-- BEGIN --

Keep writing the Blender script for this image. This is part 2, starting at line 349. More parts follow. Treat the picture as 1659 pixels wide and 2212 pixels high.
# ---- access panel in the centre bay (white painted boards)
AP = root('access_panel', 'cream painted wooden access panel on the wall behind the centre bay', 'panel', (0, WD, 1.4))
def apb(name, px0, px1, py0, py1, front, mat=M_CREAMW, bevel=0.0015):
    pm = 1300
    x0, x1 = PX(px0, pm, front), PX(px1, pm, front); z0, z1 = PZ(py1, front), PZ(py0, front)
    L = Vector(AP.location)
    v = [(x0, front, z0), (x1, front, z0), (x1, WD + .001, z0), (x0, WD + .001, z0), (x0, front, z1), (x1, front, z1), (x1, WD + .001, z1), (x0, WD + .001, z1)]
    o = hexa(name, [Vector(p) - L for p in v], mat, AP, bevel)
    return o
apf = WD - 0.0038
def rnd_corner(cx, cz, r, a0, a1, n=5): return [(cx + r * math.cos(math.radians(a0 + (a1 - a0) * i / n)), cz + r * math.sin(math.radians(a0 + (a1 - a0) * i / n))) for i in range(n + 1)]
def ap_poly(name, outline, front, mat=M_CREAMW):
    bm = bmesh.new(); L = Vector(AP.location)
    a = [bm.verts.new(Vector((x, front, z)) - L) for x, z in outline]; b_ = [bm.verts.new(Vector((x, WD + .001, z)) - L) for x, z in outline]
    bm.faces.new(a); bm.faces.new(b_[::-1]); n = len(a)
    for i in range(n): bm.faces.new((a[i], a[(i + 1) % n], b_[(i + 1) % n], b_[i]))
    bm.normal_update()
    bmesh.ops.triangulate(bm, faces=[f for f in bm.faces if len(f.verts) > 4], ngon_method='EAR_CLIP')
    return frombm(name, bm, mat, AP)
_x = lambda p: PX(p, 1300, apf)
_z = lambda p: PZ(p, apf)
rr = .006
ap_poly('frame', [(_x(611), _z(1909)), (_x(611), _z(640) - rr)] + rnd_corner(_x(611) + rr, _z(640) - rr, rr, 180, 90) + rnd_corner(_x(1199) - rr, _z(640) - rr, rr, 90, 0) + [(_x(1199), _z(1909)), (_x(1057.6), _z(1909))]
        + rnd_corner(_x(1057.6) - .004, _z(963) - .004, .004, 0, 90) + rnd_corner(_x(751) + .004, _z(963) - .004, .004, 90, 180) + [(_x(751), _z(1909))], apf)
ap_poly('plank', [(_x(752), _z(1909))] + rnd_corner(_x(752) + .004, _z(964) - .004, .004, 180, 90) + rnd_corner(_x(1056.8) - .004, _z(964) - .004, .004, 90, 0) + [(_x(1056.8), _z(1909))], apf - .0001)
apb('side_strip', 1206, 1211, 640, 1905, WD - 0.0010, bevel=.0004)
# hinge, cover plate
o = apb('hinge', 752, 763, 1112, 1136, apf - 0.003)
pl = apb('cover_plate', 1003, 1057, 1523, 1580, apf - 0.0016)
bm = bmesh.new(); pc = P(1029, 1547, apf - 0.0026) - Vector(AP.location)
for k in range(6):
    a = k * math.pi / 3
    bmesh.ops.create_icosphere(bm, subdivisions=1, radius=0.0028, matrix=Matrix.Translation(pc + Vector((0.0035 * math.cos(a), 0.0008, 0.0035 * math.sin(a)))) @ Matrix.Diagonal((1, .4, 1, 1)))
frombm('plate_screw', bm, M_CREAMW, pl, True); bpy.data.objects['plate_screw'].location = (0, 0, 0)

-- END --

Copy every line of the material, please, keeping it exactly the same.

Keep writing the Blender script for this image. This is part 2, starting at line 349. More parts follow. Treat the picture as 1659 pixels wide and 2212 pixels high.
# ---- access panel in the centre bay (white painted boards)
AP = root('access_panel', 'cream painted wooden access panel on the wall behind the centre bay', 'panel', (0, WD, 1.4))
def apb(name, px0, px1, py0, py1, front, mat=M_CREAMW, bevel=0.0015):
    pm = 1300
    x0, x1 = PX(px0, pm, front), PX(px1, pm, front); z0, z1 = PZ(py1, front), PZ(py0, front)
    L = Vector(AP.location)
    v = [(x0, front, z0), (x1, front, z0), (x1, WD + .001, z0), (x0, WD + .001, z0), (x0, front, z1), (x1, front, z1), (x1, WD + .001, z1), (x0, WD + .001, z1)]
    o = hexa(name, [Vector(p) - L for p in v], mat, AP, bevel)
    return o
apf = WD - 0.0038
def rnd_corner(cx, cz, r, a0, a1, n=5): return [(cx + r * math.cos(math.radians(a0 + (a1 - a0) * i / n)), cz + r * math.sin(math.radians(a0 + (a1 - a0) * i / n))) for i in range(n + 1)]
def ap_poly(name, outline, front, mat=M_CREAMW):
    bm = bmesh.new(); L = Vector(AP.location)
    a = [bm.verts.new(Vector((x, front, z)) - L) for x, z in outline]; b_ = [bm.verts.new(Vector((x, WD + .001, z)) - L) for x, z in outline]
    bm.faces.new(a); bm.faces.new(b_[::-1]); n = len(a)
    for i in range(n): bm.faces.new((a[i], a[(i + 1) % n], b_[(i + 1) % n], b_[i]))
    bm.normal_update()
    bmesh.ops.triangulate(bm, faces=[f for f in bm.faces if len(f.verts) > 4], ngon_method='EAR_CLIP')
    return frombm(name, bm, mat, AP)
_x = lambda p: PX(p, 1300, apf)
_z = lambda p: PZ(p, apf)
rr = .006
ap_poly('frame', [(_x(611), _z(1909)), (_x(611), _z(640) - rr)] + rnd_corner(_x(611) + rr, _z(640) - rr, rr, 180, 90) + rnd_corner(_x(1199) - rr, _z(640) - rr, rr, 90, 0) + [(_x(1199), _z(1909)), (_x(1057.6), _z(1909))]
        + rnd_corner(_x(1057.6) - .004, _z(963) - .004, .004, 0, 90) + rnd_corner(_x(751) + .004, _z(963) - .004, .004, 90, 180) + [(_x(751), _z(1909))], apf)
ap_poly('plank', [(_x(752), _z(1909))] + rnd_corner(_x(752) + .004, _z(964) - .004, .004, 180, 90) + rnd_corner(_x(1056.8) - .004, _z(964) - .004, .004, 90, 0) + [(_x(1056.8), _z(1909))], apf - .0001)
apb('side_strip', 1206, 1211, 640, 1905, WD - 0.0010, bevel=.0004)
# hinge, cover plate
o = apb('hinge', 752, 763, 1112, 1136, apf - 0.003)
pl = apb('cover_plate', 1003, 1057, 1523, 1580, apf - 0.0016)
bm = bmesh.new(); pc = P(1029, 1547, apf - 0.0026) - Vector(AP.location)
for k in range(6):
    a = k * math.pi / 3
    bmesh.ops.create_icosphere(bm, subdivisions=1, radius=0.0028, matrix=Matrix.Translation(pc + Vector((0.0035 * math.cos(a), 0.0008, 0.0035 * math.sin(a)))) @ Matrix.Diagonal((1, .4, 1, 1)))
frombm('plate_screw', bm, M_CREAMW, pl, True); bpy.data.objects['plate_screw'].location = (0, 0, 0)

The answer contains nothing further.